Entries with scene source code
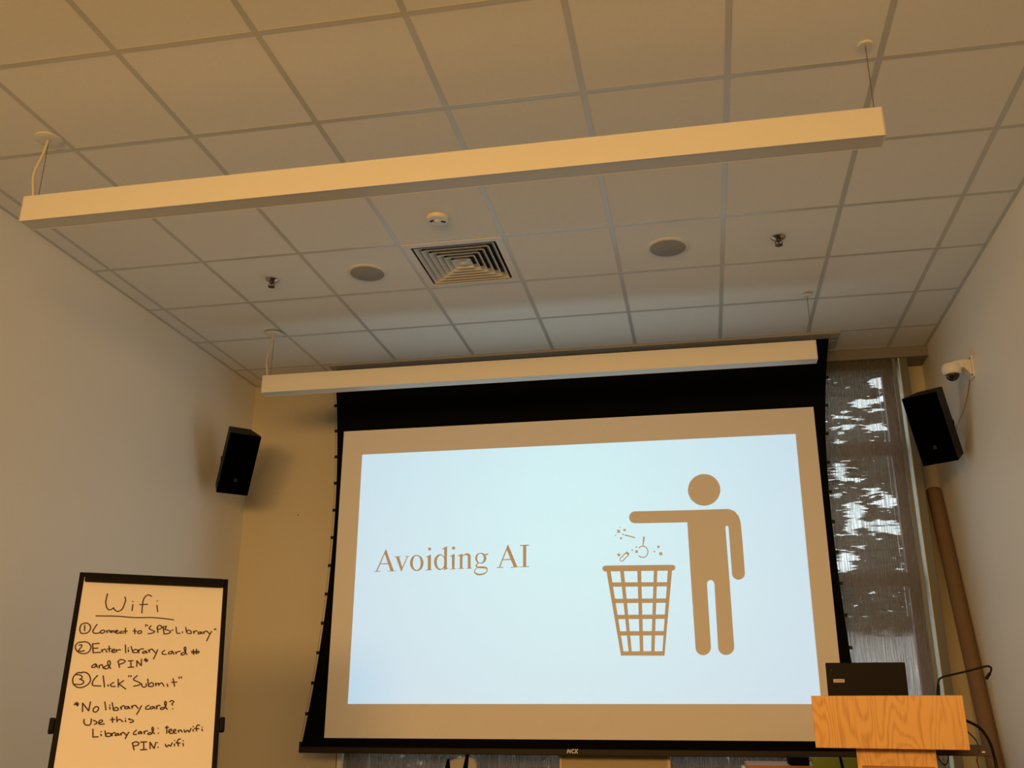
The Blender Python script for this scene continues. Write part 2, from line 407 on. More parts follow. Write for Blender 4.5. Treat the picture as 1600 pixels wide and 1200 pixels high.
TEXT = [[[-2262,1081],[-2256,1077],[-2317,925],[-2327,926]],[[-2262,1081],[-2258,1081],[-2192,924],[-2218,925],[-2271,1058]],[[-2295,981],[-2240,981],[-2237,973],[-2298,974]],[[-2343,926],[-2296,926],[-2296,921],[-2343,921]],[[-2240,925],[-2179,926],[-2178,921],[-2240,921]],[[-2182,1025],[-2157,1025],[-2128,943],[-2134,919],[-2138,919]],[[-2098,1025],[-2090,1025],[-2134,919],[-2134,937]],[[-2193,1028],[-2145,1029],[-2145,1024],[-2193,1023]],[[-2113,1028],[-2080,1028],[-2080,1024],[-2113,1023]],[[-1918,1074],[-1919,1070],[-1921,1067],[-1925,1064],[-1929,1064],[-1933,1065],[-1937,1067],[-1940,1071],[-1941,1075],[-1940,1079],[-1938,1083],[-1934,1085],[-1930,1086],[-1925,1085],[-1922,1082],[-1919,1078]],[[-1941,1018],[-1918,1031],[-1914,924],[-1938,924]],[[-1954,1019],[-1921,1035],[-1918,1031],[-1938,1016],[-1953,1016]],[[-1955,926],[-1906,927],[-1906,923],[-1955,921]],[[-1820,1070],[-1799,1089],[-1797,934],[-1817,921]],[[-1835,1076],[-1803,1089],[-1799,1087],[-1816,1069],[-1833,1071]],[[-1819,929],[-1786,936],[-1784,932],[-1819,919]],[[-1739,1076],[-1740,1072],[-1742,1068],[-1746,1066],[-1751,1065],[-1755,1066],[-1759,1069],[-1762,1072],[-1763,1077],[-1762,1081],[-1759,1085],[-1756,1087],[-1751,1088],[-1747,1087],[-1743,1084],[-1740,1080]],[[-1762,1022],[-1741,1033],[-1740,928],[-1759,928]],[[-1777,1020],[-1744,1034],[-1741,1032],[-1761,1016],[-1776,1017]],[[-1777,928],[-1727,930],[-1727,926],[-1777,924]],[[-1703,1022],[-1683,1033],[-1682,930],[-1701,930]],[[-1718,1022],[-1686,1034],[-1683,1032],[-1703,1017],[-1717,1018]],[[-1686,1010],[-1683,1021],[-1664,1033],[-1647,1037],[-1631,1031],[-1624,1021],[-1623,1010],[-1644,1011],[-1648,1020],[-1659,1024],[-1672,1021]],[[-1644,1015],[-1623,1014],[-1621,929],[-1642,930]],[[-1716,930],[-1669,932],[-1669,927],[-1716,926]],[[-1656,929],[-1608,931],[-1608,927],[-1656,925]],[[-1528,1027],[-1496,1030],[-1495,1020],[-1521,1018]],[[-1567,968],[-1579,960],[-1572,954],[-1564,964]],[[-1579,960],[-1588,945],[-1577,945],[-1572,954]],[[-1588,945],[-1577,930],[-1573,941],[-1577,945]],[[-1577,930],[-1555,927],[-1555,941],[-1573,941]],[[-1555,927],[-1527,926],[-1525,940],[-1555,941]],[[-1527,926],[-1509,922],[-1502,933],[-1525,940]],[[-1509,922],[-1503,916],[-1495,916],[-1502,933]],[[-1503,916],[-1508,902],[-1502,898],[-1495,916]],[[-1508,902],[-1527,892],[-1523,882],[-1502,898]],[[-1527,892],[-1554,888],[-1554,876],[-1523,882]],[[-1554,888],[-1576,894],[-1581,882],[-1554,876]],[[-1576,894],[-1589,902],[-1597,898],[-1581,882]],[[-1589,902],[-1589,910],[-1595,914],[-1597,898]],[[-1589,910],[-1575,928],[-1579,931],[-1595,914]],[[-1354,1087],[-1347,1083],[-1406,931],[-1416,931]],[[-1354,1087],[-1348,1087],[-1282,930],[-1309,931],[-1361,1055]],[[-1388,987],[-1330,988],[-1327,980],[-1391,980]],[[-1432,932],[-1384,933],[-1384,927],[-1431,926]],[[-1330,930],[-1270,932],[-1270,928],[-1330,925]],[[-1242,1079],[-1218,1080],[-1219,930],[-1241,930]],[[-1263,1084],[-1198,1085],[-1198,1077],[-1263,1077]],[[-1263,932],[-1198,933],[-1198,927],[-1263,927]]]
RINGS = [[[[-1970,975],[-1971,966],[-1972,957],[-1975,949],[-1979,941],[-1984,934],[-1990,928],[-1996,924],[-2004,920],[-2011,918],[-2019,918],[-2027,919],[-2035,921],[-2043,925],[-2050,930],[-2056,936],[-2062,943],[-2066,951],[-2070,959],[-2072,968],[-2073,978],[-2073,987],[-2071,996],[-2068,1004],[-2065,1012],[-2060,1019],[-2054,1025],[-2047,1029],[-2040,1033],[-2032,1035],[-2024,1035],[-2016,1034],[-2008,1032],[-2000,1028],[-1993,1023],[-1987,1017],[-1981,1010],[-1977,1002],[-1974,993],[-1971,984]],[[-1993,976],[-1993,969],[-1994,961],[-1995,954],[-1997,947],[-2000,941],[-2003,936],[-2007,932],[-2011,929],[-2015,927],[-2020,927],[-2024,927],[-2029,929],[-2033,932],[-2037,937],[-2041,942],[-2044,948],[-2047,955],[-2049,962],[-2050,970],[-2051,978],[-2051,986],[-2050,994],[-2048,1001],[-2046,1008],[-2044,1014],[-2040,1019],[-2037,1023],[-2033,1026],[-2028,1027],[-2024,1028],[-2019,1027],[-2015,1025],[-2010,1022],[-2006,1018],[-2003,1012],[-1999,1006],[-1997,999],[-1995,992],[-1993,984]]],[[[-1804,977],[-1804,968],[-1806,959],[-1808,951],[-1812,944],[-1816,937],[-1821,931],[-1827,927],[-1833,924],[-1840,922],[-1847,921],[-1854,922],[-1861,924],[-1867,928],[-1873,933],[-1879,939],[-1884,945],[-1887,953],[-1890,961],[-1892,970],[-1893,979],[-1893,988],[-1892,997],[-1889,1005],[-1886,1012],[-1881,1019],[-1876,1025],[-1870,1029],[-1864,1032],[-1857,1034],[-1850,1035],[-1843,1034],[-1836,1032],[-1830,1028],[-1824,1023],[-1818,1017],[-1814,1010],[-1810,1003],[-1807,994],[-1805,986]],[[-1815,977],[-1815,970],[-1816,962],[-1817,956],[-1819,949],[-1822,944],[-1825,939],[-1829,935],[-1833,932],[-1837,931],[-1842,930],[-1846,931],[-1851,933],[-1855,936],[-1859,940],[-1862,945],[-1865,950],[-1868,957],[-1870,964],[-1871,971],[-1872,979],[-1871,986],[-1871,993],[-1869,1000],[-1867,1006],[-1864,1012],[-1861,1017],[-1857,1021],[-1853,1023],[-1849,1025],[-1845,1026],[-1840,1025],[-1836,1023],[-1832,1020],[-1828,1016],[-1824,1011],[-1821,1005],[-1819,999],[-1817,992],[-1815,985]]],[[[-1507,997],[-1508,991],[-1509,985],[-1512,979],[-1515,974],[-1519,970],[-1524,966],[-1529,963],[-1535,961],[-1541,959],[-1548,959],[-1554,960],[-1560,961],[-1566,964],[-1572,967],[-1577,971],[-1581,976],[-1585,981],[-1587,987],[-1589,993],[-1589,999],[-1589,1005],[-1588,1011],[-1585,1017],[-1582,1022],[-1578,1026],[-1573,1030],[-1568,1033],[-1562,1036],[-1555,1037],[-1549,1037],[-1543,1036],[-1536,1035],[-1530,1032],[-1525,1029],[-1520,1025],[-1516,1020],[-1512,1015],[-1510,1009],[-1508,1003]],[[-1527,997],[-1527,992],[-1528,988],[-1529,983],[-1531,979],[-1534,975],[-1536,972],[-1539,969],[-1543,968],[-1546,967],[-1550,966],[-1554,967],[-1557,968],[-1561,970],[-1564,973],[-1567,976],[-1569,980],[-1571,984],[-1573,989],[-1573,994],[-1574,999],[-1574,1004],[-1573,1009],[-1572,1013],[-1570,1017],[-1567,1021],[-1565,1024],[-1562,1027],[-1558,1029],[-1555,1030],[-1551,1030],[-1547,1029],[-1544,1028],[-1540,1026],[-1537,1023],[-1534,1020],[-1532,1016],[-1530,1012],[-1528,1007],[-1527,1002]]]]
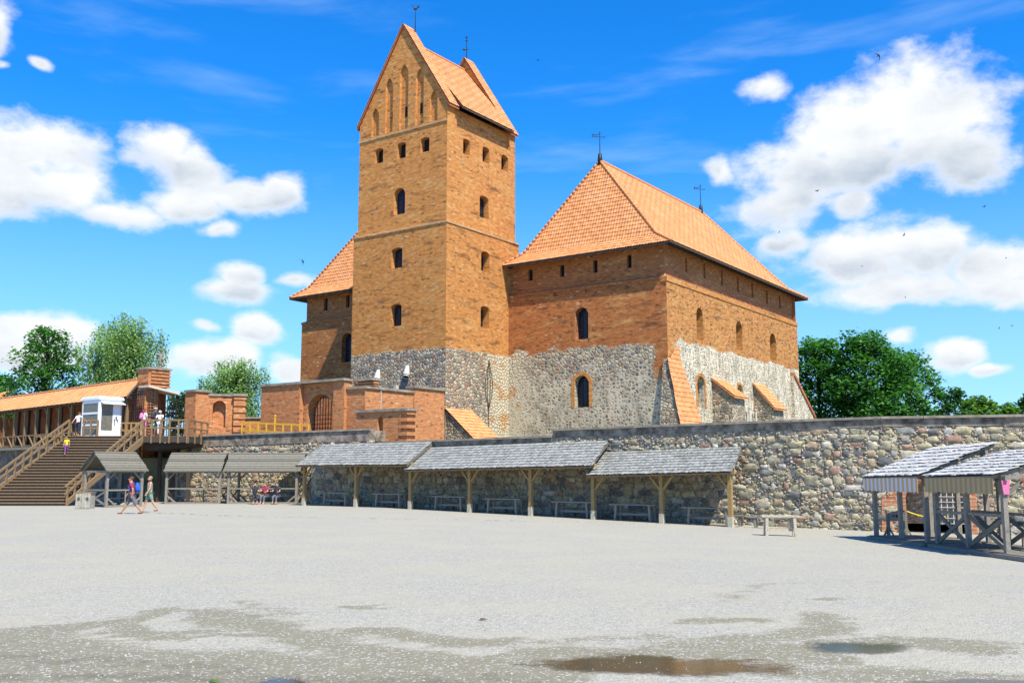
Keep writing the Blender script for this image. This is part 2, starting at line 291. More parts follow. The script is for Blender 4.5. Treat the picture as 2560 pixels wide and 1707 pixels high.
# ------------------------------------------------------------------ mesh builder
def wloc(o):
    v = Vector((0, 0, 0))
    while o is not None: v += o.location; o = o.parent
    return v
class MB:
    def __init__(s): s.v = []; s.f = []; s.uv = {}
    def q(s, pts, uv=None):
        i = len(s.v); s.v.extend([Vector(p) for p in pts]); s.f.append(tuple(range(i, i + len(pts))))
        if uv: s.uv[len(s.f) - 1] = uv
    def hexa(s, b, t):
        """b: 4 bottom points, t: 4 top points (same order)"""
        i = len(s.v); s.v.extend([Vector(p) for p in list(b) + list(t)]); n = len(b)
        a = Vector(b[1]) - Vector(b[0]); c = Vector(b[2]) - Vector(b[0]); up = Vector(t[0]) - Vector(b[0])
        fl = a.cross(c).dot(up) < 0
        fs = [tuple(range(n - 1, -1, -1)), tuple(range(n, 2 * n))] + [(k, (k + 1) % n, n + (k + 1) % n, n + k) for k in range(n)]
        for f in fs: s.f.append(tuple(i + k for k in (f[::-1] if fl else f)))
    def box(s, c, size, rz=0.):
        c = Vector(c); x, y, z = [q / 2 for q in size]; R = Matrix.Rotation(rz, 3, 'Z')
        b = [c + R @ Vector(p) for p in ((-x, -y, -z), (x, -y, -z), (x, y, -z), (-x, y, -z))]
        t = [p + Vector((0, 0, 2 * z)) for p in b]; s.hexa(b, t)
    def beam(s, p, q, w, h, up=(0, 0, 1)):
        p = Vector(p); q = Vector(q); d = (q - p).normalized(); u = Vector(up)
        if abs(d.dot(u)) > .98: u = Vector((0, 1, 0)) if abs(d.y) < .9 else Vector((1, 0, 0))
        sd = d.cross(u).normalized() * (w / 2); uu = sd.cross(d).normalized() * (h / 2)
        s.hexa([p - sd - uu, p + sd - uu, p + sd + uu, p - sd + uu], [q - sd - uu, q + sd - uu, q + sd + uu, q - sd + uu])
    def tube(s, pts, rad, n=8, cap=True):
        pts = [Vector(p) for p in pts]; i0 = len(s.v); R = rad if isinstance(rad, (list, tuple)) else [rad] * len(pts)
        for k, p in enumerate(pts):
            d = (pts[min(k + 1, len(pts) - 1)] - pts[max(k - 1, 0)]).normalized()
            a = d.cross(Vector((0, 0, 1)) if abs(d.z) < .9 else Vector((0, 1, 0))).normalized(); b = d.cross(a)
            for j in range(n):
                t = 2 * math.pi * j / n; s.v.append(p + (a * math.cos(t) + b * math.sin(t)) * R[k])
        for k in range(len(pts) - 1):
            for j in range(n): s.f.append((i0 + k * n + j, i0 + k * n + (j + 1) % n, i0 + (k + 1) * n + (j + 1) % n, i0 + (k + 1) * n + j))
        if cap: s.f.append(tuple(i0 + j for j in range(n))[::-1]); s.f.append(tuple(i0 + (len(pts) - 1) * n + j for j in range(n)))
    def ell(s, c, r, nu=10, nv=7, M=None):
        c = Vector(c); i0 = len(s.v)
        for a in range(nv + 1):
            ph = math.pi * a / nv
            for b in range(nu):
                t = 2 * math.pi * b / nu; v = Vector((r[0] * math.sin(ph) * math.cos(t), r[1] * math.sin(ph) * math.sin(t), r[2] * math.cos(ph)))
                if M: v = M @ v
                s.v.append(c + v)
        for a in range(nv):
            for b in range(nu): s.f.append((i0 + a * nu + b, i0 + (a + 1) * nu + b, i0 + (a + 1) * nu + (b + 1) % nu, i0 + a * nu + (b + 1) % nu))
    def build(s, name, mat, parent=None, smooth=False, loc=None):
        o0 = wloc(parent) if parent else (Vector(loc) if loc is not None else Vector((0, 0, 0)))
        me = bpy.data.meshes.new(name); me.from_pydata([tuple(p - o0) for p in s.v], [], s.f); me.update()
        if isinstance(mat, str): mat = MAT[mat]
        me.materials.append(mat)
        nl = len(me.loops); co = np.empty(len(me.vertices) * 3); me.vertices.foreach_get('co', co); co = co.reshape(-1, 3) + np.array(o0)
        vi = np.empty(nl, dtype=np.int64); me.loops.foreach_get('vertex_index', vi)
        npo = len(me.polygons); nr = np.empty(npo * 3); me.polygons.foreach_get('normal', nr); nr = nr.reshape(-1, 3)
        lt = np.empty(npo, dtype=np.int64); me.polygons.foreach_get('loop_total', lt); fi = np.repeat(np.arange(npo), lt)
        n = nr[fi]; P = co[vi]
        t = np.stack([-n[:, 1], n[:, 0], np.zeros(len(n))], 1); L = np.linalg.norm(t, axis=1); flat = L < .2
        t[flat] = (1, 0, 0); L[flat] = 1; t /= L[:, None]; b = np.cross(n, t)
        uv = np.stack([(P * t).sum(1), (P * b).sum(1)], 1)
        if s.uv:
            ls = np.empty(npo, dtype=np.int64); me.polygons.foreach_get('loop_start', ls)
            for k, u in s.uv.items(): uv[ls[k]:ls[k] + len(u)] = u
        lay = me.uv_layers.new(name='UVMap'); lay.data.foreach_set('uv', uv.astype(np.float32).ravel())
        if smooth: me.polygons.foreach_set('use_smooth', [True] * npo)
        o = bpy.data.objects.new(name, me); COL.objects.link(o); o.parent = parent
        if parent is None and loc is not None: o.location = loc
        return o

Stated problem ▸
Filter the records down to the lines that contain the string "More", and copy those lines.

Finished exercise ▸
The Blender Python script for this scene continues. Write part 2, from line 407 on. More parts follow. Write for Blender 4.5. Treat the picture as 1600 pixels wide and 1200 pixels high.
Keep writing the Blender script for this image. This is part 2, starting at line 291. More parts follow. The script is for Blender 4.5. Treat the picture as 2560 pixels wide and 1707 pixels high.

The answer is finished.